Classes started Monday at 36-12 35th Ave., a historic city-owned building across from the American Museum for the Moving Image that originally was part of the Paramount Pictures movie studio complex in the 1920s.

“It went incredibly well,” Buonasora said in a phone interview Tuesday. “Everyone went to their classrooms right on time, they started teaching right away.”

Because of the delayed opening, all of the students attending Our World Neighborhood already had started the year at other schools. The parents of more than 400 students who had secured slots toured the facility Friday and Saturday to decide whether or not to ultimately enroll their children.

The head count on the first day was 319, but Buonasora expects that number to gradually rise to meet the school’s current capacity of 450 students from kindergarten through fifth grade. It ultimately will extend to the eighth grade with a student body of 675.

Although Our World Neighborhood was one of seven charter schools approved last year by the State University of New York board of trustees, its anticipated September 2001 opening was scratched when a last-minute snag ended lease negotiations with the Variety Boys and Girls Club on 21st Street, where the facility originally was expected to be located.

Once the school had secured its 35th Avenue building, however, it faced a second potentially fatal hurdle after the late discovery that zoning regulations would not permit the building to be renovated as a school.

The mayor’s office ultimately granted a waiver in June, allowing the school to avoid a lengthy approval process that would have stalled the opening yet again.

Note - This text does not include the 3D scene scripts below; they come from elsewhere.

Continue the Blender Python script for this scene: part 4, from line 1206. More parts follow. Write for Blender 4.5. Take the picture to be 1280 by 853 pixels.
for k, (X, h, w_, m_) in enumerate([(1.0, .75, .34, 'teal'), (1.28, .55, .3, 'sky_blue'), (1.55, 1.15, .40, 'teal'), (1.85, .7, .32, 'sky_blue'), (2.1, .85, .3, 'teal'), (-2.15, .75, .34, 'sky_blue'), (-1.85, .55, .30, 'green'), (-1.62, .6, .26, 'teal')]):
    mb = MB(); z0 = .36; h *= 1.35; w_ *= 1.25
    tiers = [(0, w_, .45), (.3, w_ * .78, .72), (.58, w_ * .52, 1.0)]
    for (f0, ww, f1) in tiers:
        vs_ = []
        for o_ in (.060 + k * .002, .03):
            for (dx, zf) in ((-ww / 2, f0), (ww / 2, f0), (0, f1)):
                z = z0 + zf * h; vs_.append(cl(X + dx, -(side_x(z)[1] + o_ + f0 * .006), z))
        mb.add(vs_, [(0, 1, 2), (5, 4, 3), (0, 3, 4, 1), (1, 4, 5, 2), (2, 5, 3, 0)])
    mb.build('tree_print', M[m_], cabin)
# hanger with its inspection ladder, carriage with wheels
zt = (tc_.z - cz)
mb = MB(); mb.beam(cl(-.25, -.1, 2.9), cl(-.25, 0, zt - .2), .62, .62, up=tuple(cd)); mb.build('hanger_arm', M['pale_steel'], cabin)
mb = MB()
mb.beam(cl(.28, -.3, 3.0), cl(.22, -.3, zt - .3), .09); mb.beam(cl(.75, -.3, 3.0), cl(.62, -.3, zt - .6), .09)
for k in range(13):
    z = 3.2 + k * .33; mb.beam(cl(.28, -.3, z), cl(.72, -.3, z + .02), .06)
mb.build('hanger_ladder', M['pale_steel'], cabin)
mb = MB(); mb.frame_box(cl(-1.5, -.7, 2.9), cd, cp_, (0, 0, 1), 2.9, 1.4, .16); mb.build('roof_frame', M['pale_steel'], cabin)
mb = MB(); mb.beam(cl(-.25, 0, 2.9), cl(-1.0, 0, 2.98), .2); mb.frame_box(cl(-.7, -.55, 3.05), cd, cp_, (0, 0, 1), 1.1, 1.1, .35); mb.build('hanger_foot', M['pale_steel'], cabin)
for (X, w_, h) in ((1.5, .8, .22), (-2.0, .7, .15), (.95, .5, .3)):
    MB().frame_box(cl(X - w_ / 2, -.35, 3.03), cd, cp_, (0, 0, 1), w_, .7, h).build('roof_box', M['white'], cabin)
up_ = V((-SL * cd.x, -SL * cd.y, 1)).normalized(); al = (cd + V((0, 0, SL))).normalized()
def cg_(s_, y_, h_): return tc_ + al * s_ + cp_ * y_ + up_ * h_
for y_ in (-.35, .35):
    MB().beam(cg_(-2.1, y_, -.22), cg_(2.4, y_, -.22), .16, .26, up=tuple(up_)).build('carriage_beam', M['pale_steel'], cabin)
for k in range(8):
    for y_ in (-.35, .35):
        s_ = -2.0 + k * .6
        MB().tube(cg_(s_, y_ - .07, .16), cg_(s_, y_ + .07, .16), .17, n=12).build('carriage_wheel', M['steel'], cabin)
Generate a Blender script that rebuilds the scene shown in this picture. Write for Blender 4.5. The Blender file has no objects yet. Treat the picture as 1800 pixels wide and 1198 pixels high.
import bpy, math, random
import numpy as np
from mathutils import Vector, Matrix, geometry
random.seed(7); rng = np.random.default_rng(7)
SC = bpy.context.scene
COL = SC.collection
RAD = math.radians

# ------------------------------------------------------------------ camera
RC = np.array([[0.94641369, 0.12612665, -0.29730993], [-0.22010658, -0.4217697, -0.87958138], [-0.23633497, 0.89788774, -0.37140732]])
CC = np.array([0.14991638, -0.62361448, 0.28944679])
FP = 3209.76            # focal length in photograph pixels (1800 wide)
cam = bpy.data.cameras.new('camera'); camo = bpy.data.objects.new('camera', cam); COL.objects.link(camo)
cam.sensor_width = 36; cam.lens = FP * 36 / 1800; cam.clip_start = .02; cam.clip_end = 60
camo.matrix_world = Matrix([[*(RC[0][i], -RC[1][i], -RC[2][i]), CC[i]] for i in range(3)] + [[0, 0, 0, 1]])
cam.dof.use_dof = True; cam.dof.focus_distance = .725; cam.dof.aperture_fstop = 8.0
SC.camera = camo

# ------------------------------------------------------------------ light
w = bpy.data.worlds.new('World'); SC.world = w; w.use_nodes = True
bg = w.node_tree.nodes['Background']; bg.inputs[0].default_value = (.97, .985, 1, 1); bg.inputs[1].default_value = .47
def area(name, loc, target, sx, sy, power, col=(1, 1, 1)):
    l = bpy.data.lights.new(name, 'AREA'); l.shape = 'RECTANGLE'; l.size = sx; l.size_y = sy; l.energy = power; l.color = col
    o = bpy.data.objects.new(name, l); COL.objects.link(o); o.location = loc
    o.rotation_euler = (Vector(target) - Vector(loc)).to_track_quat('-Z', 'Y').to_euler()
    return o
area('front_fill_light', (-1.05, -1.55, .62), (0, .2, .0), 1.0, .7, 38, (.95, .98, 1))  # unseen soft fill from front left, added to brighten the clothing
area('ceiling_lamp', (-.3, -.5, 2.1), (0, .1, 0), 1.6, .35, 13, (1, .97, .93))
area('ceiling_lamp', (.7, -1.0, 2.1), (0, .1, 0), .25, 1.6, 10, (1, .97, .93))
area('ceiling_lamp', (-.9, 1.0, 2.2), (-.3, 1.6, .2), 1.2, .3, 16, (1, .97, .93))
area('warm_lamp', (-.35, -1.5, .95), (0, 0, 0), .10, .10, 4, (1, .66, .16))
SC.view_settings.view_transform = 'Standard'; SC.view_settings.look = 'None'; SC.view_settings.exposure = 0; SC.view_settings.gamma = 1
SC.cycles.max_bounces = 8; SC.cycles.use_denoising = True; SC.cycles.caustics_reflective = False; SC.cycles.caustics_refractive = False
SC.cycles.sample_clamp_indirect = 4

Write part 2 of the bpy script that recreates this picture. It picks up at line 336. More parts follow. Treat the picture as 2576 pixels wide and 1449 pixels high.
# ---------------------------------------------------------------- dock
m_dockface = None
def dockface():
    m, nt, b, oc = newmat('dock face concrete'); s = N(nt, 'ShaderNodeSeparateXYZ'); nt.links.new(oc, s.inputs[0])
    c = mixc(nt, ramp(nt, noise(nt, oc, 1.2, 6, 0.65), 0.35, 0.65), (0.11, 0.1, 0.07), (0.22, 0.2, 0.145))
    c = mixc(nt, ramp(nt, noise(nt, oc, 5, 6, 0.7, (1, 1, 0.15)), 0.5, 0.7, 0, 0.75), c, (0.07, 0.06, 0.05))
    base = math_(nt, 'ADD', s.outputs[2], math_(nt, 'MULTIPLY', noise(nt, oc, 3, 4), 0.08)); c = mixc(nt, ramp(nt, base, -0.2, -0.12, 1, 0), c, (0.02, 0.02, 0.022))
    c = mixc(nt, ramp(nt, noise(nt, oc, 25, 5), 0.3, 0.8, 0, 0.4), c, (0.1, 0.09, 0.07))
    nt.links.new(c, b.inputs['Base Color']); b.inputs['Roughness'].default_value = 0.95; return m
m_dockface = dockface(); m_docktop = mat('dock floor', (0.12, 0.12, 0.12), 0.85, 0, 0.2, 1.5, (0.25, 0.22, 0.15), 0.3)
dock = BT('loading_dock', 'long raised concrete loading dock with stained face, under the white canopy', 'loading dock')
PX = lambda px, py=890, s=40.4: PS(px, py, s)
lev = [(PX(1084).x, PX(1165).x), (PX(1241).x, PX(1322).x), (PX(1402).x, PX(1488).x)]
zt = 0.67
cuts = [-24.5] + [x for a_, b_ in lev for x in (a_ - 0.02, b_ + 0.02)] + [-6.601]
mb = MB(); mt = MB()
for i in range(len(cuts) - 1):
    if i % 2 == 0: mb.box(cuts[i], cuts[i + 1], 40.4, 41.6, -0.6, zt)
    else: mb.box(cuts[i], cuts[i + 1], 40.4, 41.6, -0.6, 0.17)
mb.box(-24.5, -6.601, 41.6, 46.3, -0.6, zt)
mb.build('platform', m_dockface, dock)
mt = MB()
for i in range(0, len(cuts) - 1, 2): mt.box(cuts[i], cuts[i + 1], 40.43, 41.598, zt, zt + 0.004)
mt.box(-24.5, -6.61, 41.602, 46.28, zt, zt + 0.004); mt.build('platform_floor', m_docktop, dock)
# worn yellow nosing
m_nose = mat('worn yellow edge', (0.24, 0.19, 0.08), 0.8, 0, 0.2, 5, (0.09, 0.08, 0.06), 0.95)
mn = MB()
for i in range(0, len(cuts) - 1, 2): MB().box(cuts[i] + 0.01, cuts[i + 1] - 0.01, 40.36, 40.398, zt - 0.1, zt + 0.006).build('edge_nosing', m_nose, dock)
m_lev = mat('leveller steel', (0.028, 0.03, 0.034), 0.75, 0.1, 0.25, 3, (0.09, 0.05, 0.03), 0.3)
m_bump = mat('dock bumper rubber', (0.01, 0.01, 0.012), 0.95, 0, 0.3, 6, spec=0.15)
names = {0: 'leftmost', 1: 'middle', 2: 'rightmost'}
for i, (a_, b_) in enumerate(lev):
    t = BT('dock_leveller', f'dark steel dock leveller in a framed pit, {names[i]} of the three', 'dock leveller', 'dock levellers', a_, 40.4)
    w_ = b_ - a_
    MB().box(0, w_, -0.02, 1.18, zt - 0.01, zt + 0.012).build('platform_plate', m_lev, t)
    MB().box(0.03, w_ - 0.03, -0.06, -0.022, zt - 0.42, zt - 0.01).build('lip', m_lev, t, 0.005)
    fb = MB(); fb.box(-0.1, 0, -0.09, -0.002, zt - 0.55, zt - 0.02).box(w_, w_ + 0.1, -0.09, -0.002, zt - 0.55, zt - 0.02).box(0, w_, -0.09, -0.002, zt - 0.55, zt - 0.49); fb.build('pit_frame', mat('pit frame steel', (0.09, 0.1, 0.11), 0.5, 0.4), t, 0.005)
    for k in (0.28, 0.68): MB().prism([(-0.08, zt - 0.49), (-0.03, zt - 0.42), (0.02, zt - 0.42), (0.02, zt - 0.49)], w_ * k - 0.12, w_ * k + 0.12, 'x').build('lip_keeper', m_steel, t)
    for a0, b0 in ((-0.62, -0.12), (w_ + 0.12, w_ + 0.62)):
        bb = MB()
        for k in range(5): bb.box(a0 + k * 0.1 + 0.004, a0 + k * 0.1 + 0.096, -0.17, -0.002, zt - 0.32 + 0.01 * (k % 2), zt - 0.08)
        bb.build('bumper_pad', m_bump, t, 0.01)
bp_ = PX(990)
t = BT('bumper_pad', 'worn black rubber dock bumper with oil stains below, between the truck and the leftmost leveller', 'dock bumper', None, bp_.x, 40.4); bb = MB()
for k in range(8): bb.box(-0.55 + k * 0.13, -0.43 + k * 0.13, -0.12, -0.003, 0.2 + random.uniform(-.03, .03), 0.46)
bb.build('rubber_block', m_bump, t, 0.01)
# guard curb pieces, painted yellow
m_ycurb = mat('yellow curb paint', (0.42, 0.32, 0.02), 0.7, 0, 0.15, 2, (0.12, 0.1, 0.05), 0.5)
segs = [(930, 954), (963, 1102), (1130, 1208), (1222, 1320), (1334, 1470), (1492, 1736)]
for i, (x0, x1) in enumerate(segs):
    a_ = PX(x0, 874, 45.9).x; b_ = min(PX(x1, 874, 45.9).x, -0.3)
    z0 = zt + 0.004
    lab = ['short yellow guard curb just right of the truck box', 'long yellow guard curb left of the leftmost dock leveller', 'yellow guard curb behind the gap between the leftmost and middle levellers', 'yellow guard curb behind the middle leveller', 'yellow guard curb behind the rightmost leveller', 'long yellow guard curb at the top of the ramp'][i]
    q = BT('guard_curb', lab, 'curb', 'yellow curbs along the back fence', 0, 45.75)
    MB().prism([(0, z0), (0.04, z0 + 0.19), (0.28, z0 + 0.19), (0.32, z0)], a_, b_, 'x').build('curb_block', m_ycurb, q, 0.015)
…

“This has been really an up-and-down sort of thing, all centered around real estate,” said the school’s principal, Brian Ferguson. “You have to find a building that you can do the work in.”

The doubts endured until construction was nearly completed.

“There are guys who are chipping away at the building, there are holes in the building, and you say, ‘What in the world are they doing? They are destroying it, they’re not putting it together,’” Ferguson said, recalling his reaction as construction was underway.

“It wasn’t until last week that it was confirmed for sure to open,” said Dega Omar, 36, a filmmaker from Astoria who was sending her two young children to the school. “There is a hard-core group of parents who founded this school, and I’m excited the dream has finally come true.”

Although all eyes were focused Friday on the children who were awaiting their first day at a new public school — some eagerly, others with dread — the credit went entirely to the dedicated group of parents who brought the school from conception to reality.

“A lesser board would have seen the idea kind of vanish, but they stuck with it,” said James Merriman, the executive director of the Charter Schools Institute, which oversees the applications to SUNY. “Starting a charter school is not for sissies. It takes real persistence and real stick-to-it-ness.”

Charter schools were established in New York through a 1998 state law which says any combination of parents, teachers, administrators and community residents can apply to establish a school that operates independently of the laws governing all other public schools.

Our World Neighborhood was started to create a progressive school that reflects the diversity of western Queens and offers an alternative to the overcrowded classrooms of School District 30.

“The public schools are crowded,” said Cindy Emanuel, 32, an Astoria Houses resident who is sending three of her children to the school. “I needed a different outlet, I think, to give my kids a chance.”